_Written problem_:
Write out the listing below again, precisely as it is given.

========================

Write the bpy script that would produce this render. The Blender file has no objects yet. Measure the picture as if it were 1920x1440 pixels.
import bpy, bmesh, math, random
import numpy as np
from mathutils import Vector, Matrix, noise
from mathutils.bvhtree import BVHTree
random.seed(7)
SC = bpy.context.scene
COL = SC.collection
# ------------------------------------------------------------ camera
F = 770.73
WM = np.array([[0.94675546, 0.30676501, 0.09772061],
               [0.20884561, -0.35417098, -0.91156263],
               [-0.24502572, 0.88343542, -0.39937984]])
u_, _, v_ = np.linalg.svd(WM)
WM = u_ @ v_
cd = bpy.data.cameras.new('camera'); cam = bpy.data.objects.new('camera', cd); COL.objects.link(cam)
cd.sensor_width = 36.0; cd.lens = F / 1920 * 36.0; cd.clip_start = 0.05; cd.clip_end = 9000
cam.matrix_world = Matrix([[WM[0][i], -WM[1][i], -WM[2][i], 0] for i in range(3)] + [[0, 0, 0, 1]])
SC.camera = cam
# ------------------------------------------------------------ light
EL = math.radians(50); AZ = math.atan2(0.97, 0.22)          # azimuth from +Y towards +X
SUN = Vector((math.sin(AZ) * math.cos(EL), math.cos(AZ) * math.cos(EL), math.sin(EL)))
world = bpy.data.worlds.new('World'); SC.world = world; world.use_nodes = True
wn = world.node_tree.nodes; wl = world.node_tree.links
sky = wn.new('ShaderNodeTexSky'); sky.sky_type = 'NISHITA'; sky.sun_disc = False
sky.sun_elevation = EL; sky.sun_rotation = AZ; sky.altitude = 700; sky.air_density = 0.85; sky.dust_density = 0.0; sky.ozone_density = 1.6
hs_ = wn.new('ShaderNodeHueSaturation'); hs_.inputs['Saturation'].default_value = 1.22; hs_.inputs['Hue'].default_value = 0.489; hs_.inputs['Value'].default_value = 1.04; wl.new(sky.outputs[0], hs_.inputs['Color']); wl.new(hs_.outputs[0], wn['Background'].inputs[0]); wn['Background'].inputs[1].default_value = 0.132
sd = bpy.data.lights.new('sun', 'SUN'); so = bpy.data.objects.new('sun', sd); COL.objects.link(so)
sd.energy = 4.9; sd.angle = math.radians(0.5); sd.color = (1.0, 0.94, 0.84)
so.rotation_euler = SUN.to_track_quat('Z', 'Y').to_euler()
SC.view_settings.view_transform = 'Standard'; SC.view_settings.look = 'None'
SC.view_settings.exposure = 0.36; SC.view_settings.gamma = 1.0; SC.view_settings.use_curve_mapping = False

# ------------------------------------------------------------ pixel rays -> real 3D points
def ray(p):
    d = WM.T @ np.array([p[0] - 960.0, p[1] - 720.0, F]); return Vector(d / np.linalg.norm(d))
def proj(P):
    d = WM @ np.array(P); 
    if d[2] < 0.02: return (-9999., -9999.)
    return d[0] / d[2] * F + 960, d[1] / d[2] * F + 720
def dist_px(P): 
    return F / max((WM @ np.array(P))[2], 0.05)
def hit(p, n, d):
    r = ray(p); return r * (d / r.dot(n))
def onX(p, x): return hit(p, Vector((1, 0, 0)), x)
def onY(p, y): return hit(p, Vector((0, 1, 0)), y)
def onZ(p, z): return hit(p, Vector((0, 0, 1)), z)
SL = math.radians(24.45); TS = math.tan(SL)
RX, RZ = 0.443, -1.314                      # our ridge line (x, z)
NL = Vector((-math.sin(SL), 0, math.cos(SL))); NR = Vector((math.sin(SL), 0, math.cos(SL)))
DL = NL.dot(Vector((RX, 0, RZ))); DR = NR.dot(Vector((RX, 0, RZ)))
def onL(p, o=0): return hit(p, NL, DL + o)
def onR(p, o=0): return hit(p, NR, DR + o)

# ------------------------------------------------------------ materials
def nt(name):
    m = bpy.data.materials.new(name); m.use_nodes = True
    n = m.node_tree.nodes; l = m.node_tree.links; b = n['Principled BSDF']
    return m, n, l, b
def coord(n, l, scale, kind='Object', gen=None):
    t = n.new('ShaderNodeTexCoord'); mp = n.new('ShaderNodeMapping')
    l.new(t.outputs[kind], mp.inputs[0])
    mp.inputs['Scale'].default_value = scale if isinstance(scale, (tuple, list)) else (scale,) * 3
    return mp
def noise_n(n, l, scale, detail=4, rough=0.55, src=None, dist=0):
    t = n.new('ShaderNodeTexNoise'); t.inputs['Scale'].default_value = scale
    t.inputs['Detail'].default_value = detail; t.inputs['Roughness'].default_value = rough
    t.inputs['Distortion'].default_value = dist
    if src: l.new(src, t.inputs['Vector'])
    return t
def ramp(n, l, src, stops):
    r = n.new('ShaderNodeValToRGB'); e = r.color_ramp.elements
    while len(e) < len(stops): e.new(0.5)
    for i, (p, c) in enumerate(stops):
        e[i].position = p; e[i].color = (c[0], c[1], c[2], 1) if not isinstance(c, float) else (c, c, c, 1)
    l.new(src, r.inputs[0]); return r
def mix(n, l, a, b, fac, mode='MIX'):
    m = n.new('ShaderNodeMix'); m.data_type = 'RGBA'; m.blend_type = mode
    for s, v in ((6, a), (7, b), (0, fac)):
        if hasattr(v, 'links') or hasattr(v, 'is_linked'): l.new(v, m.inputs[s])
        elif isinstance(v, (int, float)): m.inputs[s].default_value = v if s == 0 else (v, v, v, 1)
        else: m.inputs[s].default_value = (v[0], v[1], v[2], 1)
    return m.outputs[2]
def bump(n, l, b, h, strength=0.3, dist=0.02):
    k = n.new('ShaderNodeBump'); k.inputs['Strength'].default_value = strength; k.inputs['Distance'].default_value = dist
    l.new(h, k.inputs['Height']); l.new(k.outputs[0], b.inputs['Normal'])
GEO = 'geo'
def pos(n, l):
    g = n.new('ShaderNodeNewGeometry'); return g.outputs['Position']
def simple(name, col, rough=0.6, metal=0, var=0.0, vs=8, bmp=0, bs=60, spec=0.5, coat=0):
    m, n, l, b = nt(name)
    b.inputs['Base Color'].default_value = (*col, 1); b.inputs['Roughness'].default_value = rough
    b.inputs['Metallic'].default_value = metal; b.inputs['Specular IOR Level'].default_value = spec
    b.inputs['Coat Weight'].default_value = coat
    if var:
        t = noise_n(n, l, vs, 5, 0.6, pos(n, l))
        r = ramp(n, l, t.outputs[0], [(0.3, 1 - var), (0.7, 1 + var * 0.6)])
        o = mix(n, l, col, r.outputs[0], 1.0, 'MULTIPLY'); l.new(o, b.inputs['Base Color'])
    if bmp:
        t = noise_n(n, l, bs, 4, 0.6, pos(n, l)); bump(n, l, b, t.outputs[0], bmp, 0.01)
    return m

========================

_Finished task_:
Write the bpy script that would produce this render. The Blender file has no objects yet. Measure the picture as if it were 1920x1440 pixels.
import bpy, bmesh, math, random
import numpy as np
from mathutils import Vector, Matrix, noise
from mathutils.bvhtree import BVHTree
random.seed(7)
SC = bpy.context.scene
COL = SC.collection
# ------------------------------------------------------------ camera
F = 770.73
WM = np.array([[0.94675546, 0.30676501, 0.09772061],
               [0.20884561, -0.35417098, -0.91156263],
               [-0.24502572, 0.88343542, -0.39937984]])
u_, _, v_ = np.linalg.svd(WM)
WM = u_ @ v_
cd = bpy.data.cameras.new('camera'); cam = bpy.data.objects.new('camera', cd); COL.objects.link(cam)
cd.sensor_width = 36.0; cd.lens = F / 1920 * 36.0; cd.clip_start = 0.05; cd.clip_end = 9000
cam.matrix_world = Matrix([[WM[0][i], -WM[1][i], -WM[2][i], 0] for i in range(3)] + [[0, 0, 0, 1]])
SC.camera = cam
# ------------------------------------------------------------ light
EL = math.radians(50); AZ = math.atan2(0.97, 0.22)          # azimuth from +Y towards +X
SUN = Vector((math.sin(AZ) * math.cos(EL), math.cos(AZ) * math.cos(EL), math.sin(EL)))
world = bpy.data.worlds.new('World'); SC.world = world; world.use_nodes = True
wn = world.node_tree.nodes; wl = world.node_tree.links
sky = wn.new('ShaderNodeTexSky'); sky.sky_type = 'NISHITA'; sky.sun_disc = False
sky.sun_elevation = EL; sky.sun_rotation = AZ; sky.altitude = 700; sky.air_density = 0.85; sky.dust_density = 0.0; sky.ozone_density = 1.6
hs_ = wn.new('ShaderNodeHueSaturation'); hs_.inputs['Saturation'].default_value = 1.22; hs_.inputs['Hue'].default_value = 0.489; hs_.inputs['Value'].default_value = 1.04; wl.new(sky.outputs[0], hs_.inputs['Color']); wl.new(hs_.outputs[0], wn['Background'].inputs[0]); wn['Background'].inputs[1].default_value = 0.132
sd = bpy.data.lights.new('sun', 'SUN'); so = bpy.data.objects.new('sun', sd); COL.objects.link(so)
sd.energy = 4.9; sd.angle = math.radians(0.5); sd.color = (1.0, 0.94, 0.84)
so.rotation_euler = SUN.to_track_quat('Z', 'Y').to_euler()
SC.view_settings.view_transform = 'Standard'; SC.view_settings.look = 'None'
SC.view_settings.exposure = 0.36; SC.view_settings.gamma = 1.0; SC.view_settings.use_curve_mapping = False

# ------------------------------------------------------------ pixel rays -> real 3D points
def ray(p):
    d = WM.T @ np.array([p[0] - 960.0, p[1] - 720.0, F]); return Vector(d / np.linalg.norm(d))
def proj(P):
    d = WM @ np.array(P); 
    if d[2] < 0.02: return (-9999., -9999.)
    return d[0] / d[2] * F + 960, d[1] / d[2] * F + 720
def dist_px(P): 
    return F / max((WM @ np.array(P))[2], 0.05)
def hit(p, n, d):
    r = ray(p); return r * (d / r.dot(n))
def onX(p, x): return hit(p, Vector((1, 0, 0)), x)
def onY(p, y): return hit(p, Vector((0, 1, 0)), y)
def onZ(p, z): return hit(p, Vector((0, 0, 1)), z)
SL = math.radians(24.45); TS = math.tan(SL)
RX, RZ = 0.443, -1.314                      # our ridge line (x, z)
NL = Vector((-math.sin(SL), 0, math.cos(SL))); NR = Vector((math.sin(SL), 0, math.cos(SL)))
DL = NL.dot(Vector((RX, 0, RZ))); DR = NR.dot(Vector((RX, 0, RZ)))
def onL(p, o=0): return hit(p, NL, DL + o)
def onR(p, o=0): return hit(p, NR, DR + o)

# ------------------------------------------------------------ materials
def nt(name):
    m = bpy.data.materials.new(name); m.use_nodes = True
    n = m.node_tree.nodes; l = m.node_tree.links; b = n['Principled BSDF']
    return m, n, l, b
def coord(n, l, scale, kind='Object', gen=None):
    t = n.new('ShaderNodeTexCoord'); mp = n.new('ShaderNodeMapping')
    l.new(t.outputs[kind], mp.inputs[0])
    mp.inputs['Scale'].default_value = scale if isinstance(scale, (tuple, list)) else (scale,) * 3
    return mp
def noise_n(n, l, scale, detail=4, rough=0.55, src=None, dist=0):
    t = n.new('ShaderNodeTexNoise'); t.inputs['Scale'].default_value = scale
    t.inputs['Detail'].default_value = detail; t.inputs['Roughness'].default_value = rough
    t.inputs['Distortion'].default_value = dist
    if src: l.new(src, t.inputs['Vector'])
    return t
def ramp(n, l, src, stops):
    r = n.new('ShaderNodeValToRGB'); e = r.color_ramp.elements
    while len(e) < len(stops): e.new(0.5)
    for i, (p, c) in enumerate(stops):
        e[i].position = p; e[i].color = (c[0], c[1], c[2], 1) if not isinstance(c, float) else (c, c, c, 1)
    l.new(src, r.inputs[0]); return r
def mix(n, l, a, b, fac, mode='MIX'):
    m = n.new('ShaderNodeMix'); m.data_type = 'RGBA'; m.blend_type = mode
    for s, v in ((6, a), (7, b), (0, fac)):
        if hasattr(v, 'links') or hasattr(v, 'is_linked'): l.new(v, m.inputs[s])
        elif isinstance(v, (int, float)): m.inputs[s].default_value = v if s == 0 else (v, v, v, 1)
        else: m.inputs[s].default_value = (v[0], v[1], v[2], 1)
    return m.outputs[2]
def bump(n, l, b, h, strength=0.3, dist=0.02):
    k = n.new('ShaderNodeBump'); k.inputs['Strength'].default_value = strength; k.inputs['Distance'].default_value = dist
    l.new(h, k.inputs['Height']); l.new(k.outputs[0], b.inputs['Normal'])
GEO = 'geo'
def pos(n, l):
    g = n.new('ShaderNodeNewGeometry'); return g.outputs['Position']
def simple(name, col, rough=0.6, metal=0, var=0.0, vs=8, bmp=0, bs=60, spec=0.5, coat=0):
    m, n, l, b = nt(name)
    b.inputs['Base Color'].default_value = (*col, 1); b.inputs['Roughness'].default_value = rough
    b.inputs['Metallic'].default_value = metal; b.inputs['Specular IOR Level'].default_value = spec
    b.inputs['Coat Weight'].default_value = coat
    if var:
        t = noise_n(n, l, vs, 5, 0.6, pos(n, l))
        r = ramp(n, l, t.outputs[0], [(0.3, 1 - var), (0.7, 1 + var * 0.6)])
        o = mix(n, l, col, r.outputs[0], 1.0, 'MULTIPLY'); l.new(o, b.inputs['Base Color'])
    if bmp:
        t = noise_n(n, l, bs, 4, 0.6, pos(n, l)); bump(n, l, b, t.outputs[0], bmp, 0.01)
    return m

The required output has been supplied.